Хотя все это кажется невероятным, многие, особенно в детстве, испытывали состояние люсидности. Вопрос в том, как научиться входить в него по желанию и оставаться в нем достаточно долго, чтобы насладиться открывающимися возможностями. Учеба требует тренировки, психической дисциплины и удачи. Тем не менее, после несколько месяцев упражнений, которые обязательно включают ведение подробного дневника снов, я достиг люсидности.

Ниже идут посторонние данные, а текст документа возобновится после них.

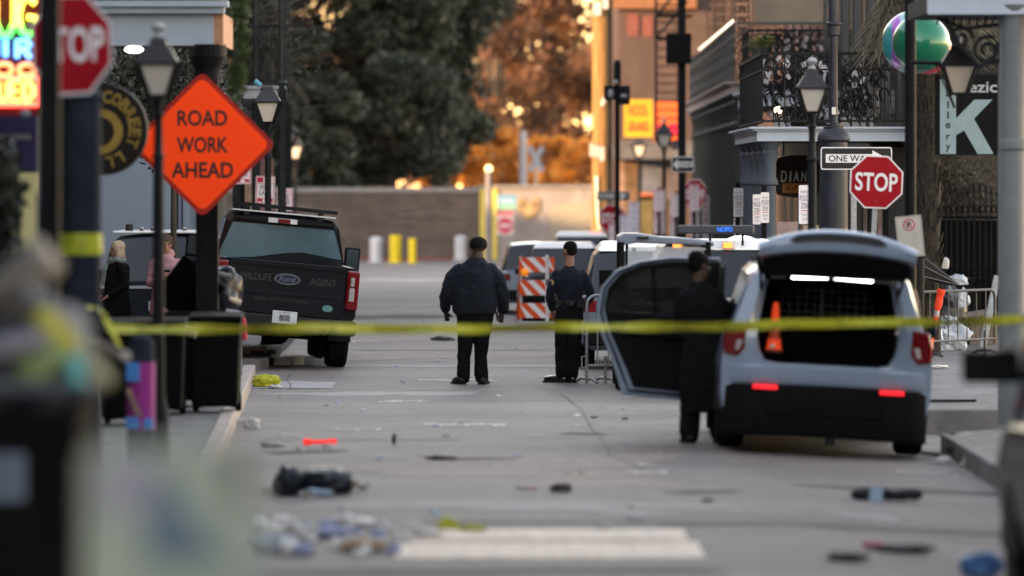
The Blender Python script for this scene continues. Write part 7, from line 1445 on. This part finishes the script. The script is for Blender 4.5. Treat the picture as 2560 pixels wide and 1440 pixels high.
# road litter
def G(px, py, dz=0): s = (py - HZ) / EYE; x, y = KX(px, s), F / s; return Vector((x, y, road_z(x, y) + .009 + dz))
lump('rubbish_bag', 'black rubbish bag lying on the road, left lump of the pair', 'rubbish bag', G(722, 1240), (.12, .12, .13), blbag, 31, .25, .8, 5)
lump('rubbish_bag', 'larger slumped black rubbish bag with pointed right end on the road', 'rubbish bag', G(815, 1236), (.27, .14, .12), blbag, 33, .25, .9, 5)
def paper(name, label, cat, px, py, w, h, m, seed, group=None, dz=.0):
    s = (py - HZ) / EYE; return lump(name, label, cat, G(px, py, dz), (w / s / 2, max(.03, w / s / 3), h / s / 2), m, seed, .55, .38, 4, group)
wp = M('white_litter', (.52, .51, .50), .6, 0, .1, 20); bp_ = M('pale_blue_litter', (.30, .40, .52), .6, 0, .1, 20); lb_ = M('lilac_litter', (.30, .33, .50), .6, 0, .1, 20); ygl = M('yellow_green_litter', (.38, .38, .02), .5, 0, .2, 20); tan_ = M('tan_litter', (.42, .31, .22), .7, 0, .1, 10); dk = M('dark_litter', (.05, .045, .045), .7, 0, .2, 20); cupm = M('clear_cup', (.60, .58, .55), .2, 0, .05, alpha=.65)
paper('plastic_sheet', 'pale blue plastic sheet lying in front of the black bags', 'plastic sheet', 795, 1243, 66, 20, bp_, 41)
def cup(label, px, py, k=1.0, lie=True, rz=0.5, m=None):
    root = T('plastic_cup', label, 'cup', G(px, py, .035 * k if lie else 0), rot=((R(90), 0, rz) if lie else (0, 0, 0)), group='clear plastic cups'); b = MB(); b.lathe([(.028 * k, -.05 * k if lie else 0), (.04 * k, .06 * k if lie else .11 * k), (.038 * k, .058 * k if lie else .108 * k), (.026 * k, -.04 * k if lie else .01)], n=16); b.build('cup', m or cupm, root); return root
cup('clear cup lying left of the black bags', 672, 1235, 1.0, True, 1.2); cup('clear cup lying in front of the black bags', 768, 1250, 1.0, True, .4); cup('clear cup at the right tip of the black bags', 906, 1228, .9, True, .9)
paper('white_scrap', 'white scrap resting on top of the left black bag', 'scrap', 752, 1180, 22, 14, wp, 44, None, .17); paper('white_scrap', 'white scrap resting on top of the larger black bag', 'scrap', 824, 1172, 30, 14, wp, 45, None, .17)
root = T('toy_horn', 'bright red plastic horn lying on the road', 'horn', G(800, 1116, .035)); b = MB(); b.tube([(-.16, 0, 0), (-.12, 0, 0), (-.06, 0, 0), (.05, 0, 0), (.11, 0, 0), (.16, 0, .0)], [.034, .034, .020, .020, .034, .03], 14); b.build('horn', M('bright_red_plastic', (.80, .03, .02), .35, 0, .1, emit=(1, .03, .02), es=.08), root)
junk2 = [(665, 968, 60, 34, ygl, 'crumpled_tape', 'crumpled yellow green tape by the left kerb corner', 'tape'), (688, 972, 26, 10, wp, 'white_scrap', 'white scrap right of the yellow green tape', 'scrap'), (628, 1072, 34, 28, wp, 'plastic_bag', 'white crumpled bag in the gutter below the left kerb', 'bag'), (684, 1118, 56, 12, M('pale_green_scrap', (.40, .42, .36), .7), 'paper_scrap', 'pale green flat scrap left of the red horn', 'scrap'),
    (690, 1380, 110, 46, M('pale_blue_grey', (.34, .38, .44), .6), 'plastic_bag', 'pale blue crumpled bag at the left end of the litter line', 'bag'), (760, 1350, 60, 40, wp, 'plastic_bag', 'white crumpled bag behind the pale blue one', 'bag'), (830, 1345, 130, 30, lb_, 'plastic_sheet', 'lilac plastic sheet in the litter line', 'plastic sheet'), (905, 1380, 110, 34, tan_, 'cardboard_tube', 'tan cardboard tube at the left end of the cream band', 'cardboard'),
    (965, 1345, 44, 40, wp, 'plastic_bag', 'round white crumpled bag above the cream band', 'bag'), (1030, 1330, 60, 26, wp, 'plastic_bag', 'white flat bag left of the green leaf scrap', 'bag'), (1120, 1325, 50, 26, ygl, 'leaf_scrap', 'yellow green scrap above the cream band', 'scrap'), (1185, 1330, 60, 16, ygl, 'leaf_scrap', 'flatter yellow green scrap right of the other one', 'scrap'), (1060, 1345, 70, 20, wp, 'paper_scrap', 'white paper lying over the edge of the cream band', 'scrap'), (860, 1310, 90, 16, wp, 'paper_scrap', 'white paper strip behind the litter line', 'scrap'),
    (1405, 1232, 46, 22, dk, 'shoe_scrap', 'small dark curled thing alone on the road', 'scrap'), (1320, 1224, 46, 8, M('pink_scrap', (.50, .38, .36), .6), 'paper_scrap', 'pinkish flat scrap left of the dark curled thing', 'scrap'), (2185, 1363, 50, 18, M('magenta_scrap', (.40, .08, .16), .6), 'paper_scrap', 'magenta scrap near the bottom right', 'scrap'), (2250, 1368, 130, 18, dk, 'rag', 'dark rag beside the magenta scrap', 'rag'), (2120, 1398, 100, 20, dk, 'rag', 'dark flat rag below the magenta scrap', 'rag'),
    (2455, 1420, 90, 60, M('blue_litter', (.06, .14, .32), .6), 'plastic_bag', 'blue crumpled bag in front of the black van', 'bag'), (2412, 1400, 36, 34, wp, 'paper_ball', 'white paper ball left of the blue bag', 'scrap'), (1105, 852, 50, 10, dk, 'cap_scrap', 'dark flat cap on the road left of the heavy man', 'cap'), (2360, 1132, 44, 18, wp, 'foam_tray', 'white foam tray at the right kerb corner', 'tray'), (2425, 1138, 44, 36, M('glass_jar', (.33, .32, .28), .3), 'glass_jar', 'dull glass jar at the right kerb corner', 'jar'), (2455, 1140, 18, 12, M('magenta_scrap', (0, 0, 0)), 'paper_scrap', 'tiny pink scrap on the right kerb corner', 'scrap'),
    (1100, 1150, 60, 10, dk, 'strap_scrap', 'thin dark strap lying mid road', 'strap'), (1770, 1256, 26, 8, dk, 'rag', 'dark fleck of rag right of mid road', 'rag'), (1590, 1300, 40, 14, wp, 'paper_scrap', 'pale scrap above the right half of the cream band', 'scrap'), (1510, 1325, 26, 14, wp, 'paper_scrap', 'small pale scrap touching the cream band', 'scrap'), (985, 1112, 10, 26, dk, 'stick', 'short dark stick pointing away on the road', 'stick'), (600, 1062, 30, 14, wp, 'paper_scrap', 'white paper on the left pavement edge', 'scrap'), (2345, 945, 50, 8, wp, 'paper_scrap', 'white flat paper on the right pavement', 'scrap')]
for i, (px, py, w, h, m, nm, lab, cat) in enumerate(junk2): paper(nm, lab, cat, px, py, w, h, m, 60 + i, None, .12 if (py < 1000 and px > 2300) else 0)
root = T('folded_umbrella', 'black folded umbrella with pale blue label lying on the right of the road', 'umbrella', G(2215, 1236, .045), rz=.05); b = MB(); b.tube([(-.28, 0, 0), (-.24, 0, .0), (-.1, 0, .01), (.1, 0, .0), (.25, 0, .0), (.3, 0, -.01)], [.03, .05, .055, .045, .05, .03], 12); remesh(b.build('folds', M('black_nylon', (.012, .012, .016), .4, 0, .3, 9, bump=.6), root), .012, 1, .03, .06); b = MB(); b.box((-.09, -.055, .0), (.10, .02, .12), (0, R(8), 0)); b.build('label_tag', M('pale_blue_tag', (.35, .48, .62), .6), root, smooth=False)
rr = random.Random(5); wp2 = M('bright_litter', (.80, .79, .77), .5, 0, .1, 20)
for k in range(26):
    px, py = rr.uniform(650, 1010), rr.uniform(1308, 1392); px2 = px
    nm, cc, lb_w = (('paper_scrap', wp, 'white'), ('plastic_bag', wp2, 'pale grey'), ('paper_scrap', wp, 'white'), ('plastic_bag', lb_, 'lilac'), ('paper_scrap', wp2, 'pale grey'))[k % 5]
    o_ = paper(nm, 'small crumpled %s piece of litter in the line left of the cream band' % lb_w, 'litter', px, py, rr.uniform(22, 58), rr.uniform(14, 34), cc, 200 + k, 'litter gathered in a line left of the cream band')
# pipe and dark slats on right pavement
root = T('kerb_rubble', 'broken dark timber lying along the right kerb corner', 'timber', G(2440, 1120)); b = MB(); b.box((.05, .2, .06), (.42, .12, .10), (0, R(8), -.5)); b.box((-.18, .1, .1), (.14, .12, .06), (0, R(-6), .3)); b.tube([(-.45, .9, .02), (-.3, .5, .02), (-.2, .3, .02)], .02, 6); b.build('timber', M('dark_wet_timber', (.05, .045, .04), .7, 0, .3, 12), root, smooth=False)
for i, (px0, px1, py) in enumerate(((2318, 2442, 1007), (2290, 2322, 884))):
    root = T('slat', ['thin black slat lying on the right pavement', 'short black stick beside the open car corner'][i], 'slat', (0, 0, 0)); s = (py - HZ) / (EYE - .12); b = MB(); b.bar((KX(px0, s), F / s, .14), (KX(px1, s), F / s + .1, .14), .03); b.build('slat', plasticb, root, smooth=False)
# boxes behind the pickup on the kerb
for i, (px, py, w, h, m) in enumerate(((640, 905, .30, .10, tan_), (700, 895, .22, .10, wp), (735, 905, .18, .12, cupm), (652, 915, .36, .05, dk))):
    root = T('litter_box', ['tan box lid under the pickup tail', 'white crumpled carton under the pickup tail', 'clear plastic tub beside the pickup wheel', 'dark tray under the pickup tail, nearest the kerb'][i], 'box', (KX(px, 182), F / 182, .15 if px < 660 else 0)); b = MB(); b.box((0, 0, h / 2), (w, .25, h), (0, 0, .3 * i)); b.build('box', m, root, smooth=False, bevel=.01)
rr = random.Random(17); scr = None
for k in range(70):
    py = rr.uniform(870, 1290) if k > 12 else rr.uniform(700, 870); px = rr.uniform(640, 1650) if py > 955 else rr.uniform(900, 1340)
    if 690 < px < 930 and 1150 < py < 1250: continue
    m = (wp, wp, bp_, dk, tan_, wp, lb_)[k % 7]; s = (py - HZ) / EYE; sz = rr.uniform(.012, .035)
    root = T('litter_scrap', 'tiny scrap of litter on the grey road', 'scrap', G(px, py), group='tiny litter scattered on the road'); b = MB(); b.box((0, 0, sz * .25), (sz * 2, sz * 1.6, sz * .5), (rr.uniform(-.2, .2), rr.uniform(-.2, .2), rr.uniform(0, 3))); b.v = [(x + rr.uniform(-.3, .3) * sz, y + rr.uniform(-.3, .3) * sz, max(0, z)) for x, y, z in b.v]; o_ = b.build('scrap', m, root, smooth=False)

Дорожа искусством, доставшимся мне таким трудом, я долго подстерегал сон позначительнее. И он, наконец, мне приснился — такой важный, что отправился бы с ним в ООН, если бы верил в здравомыслие этой организации.
— У каждого человека, — сказал мне тот, кто заменяет нам в снах Бога, — должен быть доход, равный номеру его телефона.

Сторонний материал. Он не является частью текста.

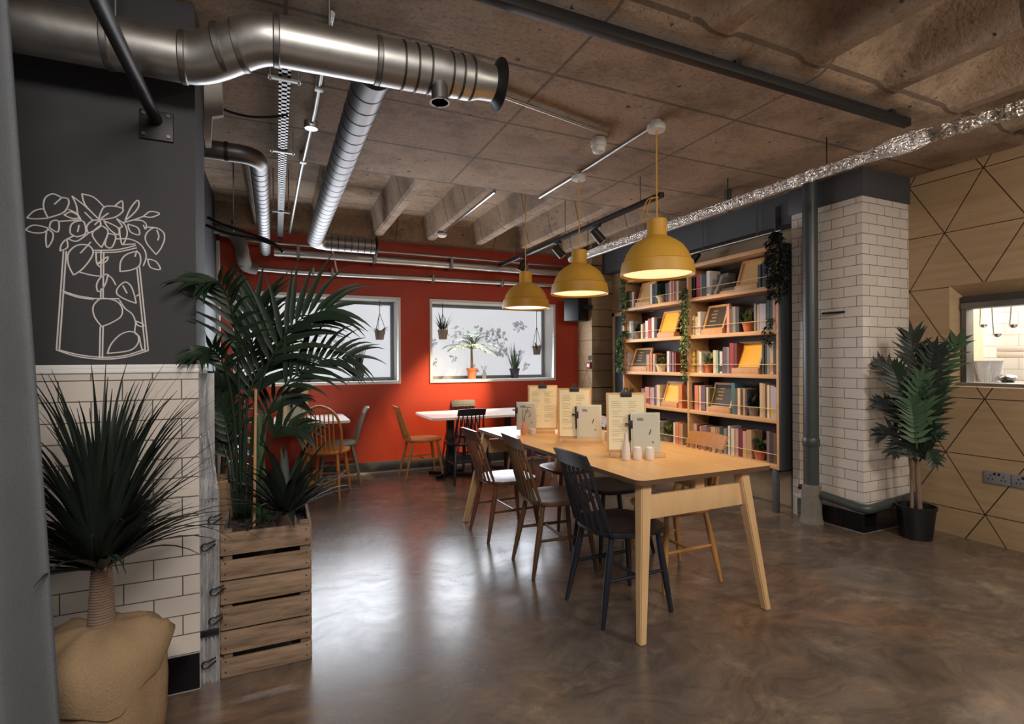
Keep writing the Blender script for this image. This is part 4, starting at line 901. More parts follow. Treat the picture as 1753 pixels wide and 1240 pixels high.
comp(4, 'left', 1040, 10.33, [('purple', 262, 322, 230), ('charcoal', 326, 386, 205), ('olive', 390, 428, 190), ('cream', 434, 470, 188), ('maroon', 474, 496, 190), ('p', 500, 752, 'board', .30, 'plain wooden backed frame'), ('white', 762, 798, 235), ('black', 802, 838, 228), ('green', 842, 884, 222), ('o', 890, 1010, 'pot_cream', 'leaf_mid', 'square cream pot with a small plant', .10), ('charcoal', 1024, 1068, 210), ('olive', 1072, 1104, 215), ('pink', 1108, 1142, 225), ('coral', 1146, 1180, 222), ('brown', 1184, 1222, 215), ('beige', 1230, 1268, 210)])
comp(3, 'left', 1040, 10.33, [('brown', 252, 304, 210), ('tan', 310, 384, 212), ('white', 390, 428, 222, 0, 'teal'), ('grey', 432, 466, 220), ('o', 478, 588, 'pot_grey', 'leaf_dark', 'grey pot with a dark trailing plant', .13), ('cream', 592, 624, 170), ('brown', 630, 658, 180), ('white', 662, 714, 205, 0, 'pink'), ('red', 718, 778, 225), ('white', 782, 828, 232), ('navy', 832, 868, 222), ('p', 882, 1180, 'yellow_sheet', .305, 'yellow sheeted frame')])
comp(2, 'left', 1040, 10.33, [('lilac', 332, 380, 220), ('p', 392, 688, 'slate', .29, 'dark lettered board'), ('tan', 692, 746, 195), ('coral', 750, 788, 210), ('beige', 792, 832, 200), ('brown', 836, 868, 190), ('o', 882, 1022, 'pot_cream', 'leaf_olive', 'cream pot with a yellowish leafed plant', .11), ('white', 1046, 1090, 225), ('purple', 1094, 1130, 222), ('mauve', 1134, 1170, 215), ('maroon', 1173, 1200, 205)])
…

Раньше я бы принял решение этой мировой проблемы без сомнений, но опыт люсидности не прошел даром. Пробившись сквозь кокон ночного оцепенения, я проснулся ровно настолько, чтобы успеть возразить.
— Это же нечестно, — беззвучно завопил я, — у одних телефон начинается на девятку, а у меня на двойку.
— А сейчас, значит, все по справедливости? — саркастически ответил реформатор, и растаял в бесспорной яви утра.
Дзен футбола
Я бы вплетал свой голос в общий звериный вой
там, где нога продолжает начатое головой.
Изо всех законов, изданных Хаммурапи,
самые главные — пенальти и угловой.
Иногда мне кажется, что Новому Свету труднее открыть Старый, чем Колумбу — Америку. Во всяком случае, четверть века назад, когда я приехал в Нью-Йорк, хлеб здесь ели квадратный, а футбол я смотрел с нашим дворником-мексиканцем, естественно, по-испански. С тех пор кое-что переменилось и на кухне, и на поле. В «Макдоналдсе» завелись круассаны, а в пригородных школах выросло поколение мальчишек (и девчонок), умеющих играть в футбол — но не смотреть его.